Sustainability is the buzzword gaining traction in every aspect of our daily lives and sustainable development is key in aiding the future in extending technology life cycle and energy efficiency.

Technology as we know evolves over time, however the current rate of change is well beyond anything we have ever witnessed, you just have to look to Germany a country heavily reliant on its automotive industry to get a glimpse on how dramatically and quickly industry has had to adapt in recent years to stay ahead of the curve, doing away with the petrol engines of old and replacing them with new low-emission engines and electric motors. Though I don’t believe there would have necessarily been quite the same urgency had it not been for the EUs and Germany’s government intervention putting a stop to there funding of the automotive industry unless it was willing to adapt, and if it did bow its head as it understandably did and follow suit it would be offered a whole load of government incentives. Now no matter where you sit on the subject this EU intervention has in my view been the springboard in not necessarily increasing awareness and importance in sustainable technology within almost all industries, but a catalyst in getting things actioned.

That said there is an area I have personally noticed that has almost gone unnoticed that is growing exponentially, that being embedded computer systems. If you are unsure what one of these are; basically an embedded system is a motherboard consisting of a combination of devices such as memory, processors, transistors, resistors and other components that either form a complete device or as a plugin component to a device such as a computer which can have many rows of embedded systems. Now from what I know and regularly see is that when an embedded system packs-up it’s generally replace with a new system, it’s extremely rare for anyone to replace the individual component that packed-up simply because it may take too long to repair, replacement parts aren’t always readily available, you just have to take a look at the current microchip/semiconductor crisis to see how difficult getting these supplies can be, and it’s quite possible that when the part did pack-up it may have caused damage to the motherboard and or other components on the board, inevitably subject to what caused the thing to stop working. So these systems though likely needn’t be replaced are to avoid any possible complications, and with the direction we are taking in our sustainable technology drive you would have thought this would have been one of the items at the very top of the agenda to do something about, every new vehicle for example is heavily reliant on more embedded systems than their predecessors. In fact most things that we use on a daily basis have an embedded system, even down to our toothbrush.

It is in fact extremely concerning in my field when we look at the direction Cloud and Edge computing has taken, cloud and edge computing hardware runs on single board systems or blade servers as they are otherwise know, these servers are one whole embedded system, when one thing packs up the whole server is replaced, and as crazy as this may be it is in no way near as crazy as what happens when a piece of hardware needs an update, instead of replacing that piece of hardware, as we would with a clients in-house server(s), the cloud and edge industry update there data centers by replacing the entire racking systems, yep you read the right!
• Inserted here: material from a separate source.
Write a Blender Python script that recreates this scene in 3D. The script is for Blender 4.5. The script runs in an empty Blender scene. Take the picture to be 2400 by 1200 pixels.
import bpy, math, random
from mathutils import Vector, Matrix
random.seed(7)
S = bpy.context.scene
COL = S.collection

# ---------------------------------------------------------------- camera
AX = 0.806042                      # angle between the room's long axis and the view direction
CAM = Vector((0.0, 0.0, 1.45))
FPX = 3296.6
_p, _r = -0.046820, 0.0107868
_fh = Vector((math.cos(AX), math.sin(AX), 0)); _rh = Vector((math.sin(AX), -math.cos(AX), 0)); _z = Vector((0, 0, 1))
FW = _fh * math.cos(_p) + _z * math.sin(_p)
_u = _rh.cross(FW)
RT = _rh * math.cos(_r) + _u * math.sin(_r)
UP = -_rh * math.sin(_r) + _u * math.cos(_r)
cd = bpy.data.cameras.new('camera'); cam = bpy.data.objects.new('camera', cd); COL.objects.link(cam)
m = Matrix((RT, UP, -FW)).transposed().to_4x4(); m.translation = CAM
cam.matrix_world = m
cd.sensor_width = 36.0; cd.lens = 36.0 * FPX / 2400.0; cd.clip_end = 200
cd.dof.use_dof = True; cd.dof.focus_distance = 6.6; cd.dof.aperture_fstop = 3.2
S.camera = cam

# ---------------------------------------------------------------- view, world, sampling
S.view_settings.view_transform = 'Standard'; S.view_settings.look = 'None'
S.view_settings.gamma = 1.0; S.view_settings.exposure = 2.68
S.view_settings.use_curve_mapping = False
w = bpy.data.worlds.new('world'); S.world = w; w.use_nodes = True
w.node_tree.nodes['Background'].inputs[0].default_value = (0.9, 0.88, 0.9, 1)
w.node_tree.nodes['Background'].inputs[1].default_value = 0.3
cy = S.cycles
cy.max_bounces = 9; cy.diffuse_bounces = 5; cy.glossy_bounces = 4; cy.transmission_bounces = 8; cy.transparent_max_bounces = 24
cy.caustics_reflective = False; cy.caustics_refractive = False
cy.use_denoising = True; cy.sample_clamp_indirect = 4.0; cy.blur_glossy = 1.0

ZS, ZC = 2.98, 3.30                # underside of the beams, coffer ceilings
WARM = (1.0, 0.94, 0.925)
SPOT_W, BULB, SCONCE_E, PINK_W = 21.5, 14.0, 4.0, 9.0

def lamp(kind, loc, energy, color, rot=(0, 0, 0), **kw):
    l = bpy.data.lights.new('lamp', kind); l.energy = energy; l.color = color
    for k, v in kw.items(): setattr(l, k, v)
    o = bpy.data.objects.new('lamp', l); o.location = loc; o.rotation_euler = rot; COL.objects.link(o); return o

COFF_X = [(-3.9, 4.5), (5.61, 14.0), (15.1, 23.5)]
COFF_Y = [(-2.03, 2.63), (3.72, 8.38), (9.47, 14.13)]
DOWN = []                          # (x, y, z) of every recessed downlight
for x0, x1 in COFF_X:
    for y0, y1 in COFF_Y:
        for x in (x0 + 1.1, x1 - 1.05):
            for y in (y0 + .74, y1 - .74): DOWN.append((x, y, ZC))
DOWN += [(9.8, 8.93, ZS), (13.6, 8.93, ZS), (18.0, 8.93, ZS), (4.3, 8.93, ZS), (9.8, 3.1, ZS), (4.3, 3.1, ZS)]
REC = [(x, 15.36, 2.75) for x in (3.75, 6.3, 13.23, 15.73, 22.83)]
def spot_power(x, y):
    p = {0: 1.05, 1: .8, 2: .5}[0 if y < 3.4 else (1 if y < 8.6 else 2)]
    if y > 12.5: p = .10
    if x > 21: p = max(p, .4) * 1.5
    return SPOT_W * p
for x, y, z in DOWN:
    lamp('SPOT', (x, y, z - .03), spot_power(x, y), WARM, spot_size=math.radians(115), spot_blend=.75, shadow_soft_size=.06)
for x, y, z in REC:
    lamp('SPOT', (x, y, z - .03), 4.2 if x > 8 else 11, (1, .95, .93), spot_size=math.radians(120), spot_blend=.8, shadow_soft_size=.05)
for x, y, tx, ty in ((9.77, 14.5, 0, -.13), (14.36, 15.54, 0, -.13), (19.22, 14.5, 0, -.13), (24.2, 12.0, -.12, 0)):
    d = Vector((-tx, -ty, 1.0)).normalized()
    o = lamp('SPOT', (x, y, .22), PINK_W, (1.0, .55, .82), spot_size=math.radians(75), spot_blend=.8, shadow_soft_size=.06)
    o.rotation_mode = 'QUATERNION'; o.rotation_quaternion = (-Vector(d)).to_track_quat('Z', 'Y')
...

Just to paint a picture, in 2019 demand for these types of servers grew more than 14% to 3.4 million units, and it won’t be all too long in the grand scheme of things before these 3.4 million systems need replacing, what a complete waste. Subsequently I feel that we could be blindly walking into a technology driven unsustainable catastrophe if a universal modular embedded system approach is not taken, whereby any component from the memory to a tiny transistor can be replaced simply and easily.

At TLP Technology we do our best to save our clients embedded systems and fortunately for us due to the current semiconductor crisis in many instances we have been able to recycle components and repair client systems cheaper and quicker than ordering a new system to replace it, though this is not always possible it is certainly more worthwhile and fulfilling, and it’s inevitably better for the environment. And though we are proud of that fact an awful lot more could be achieved if a robust modular system were introduced.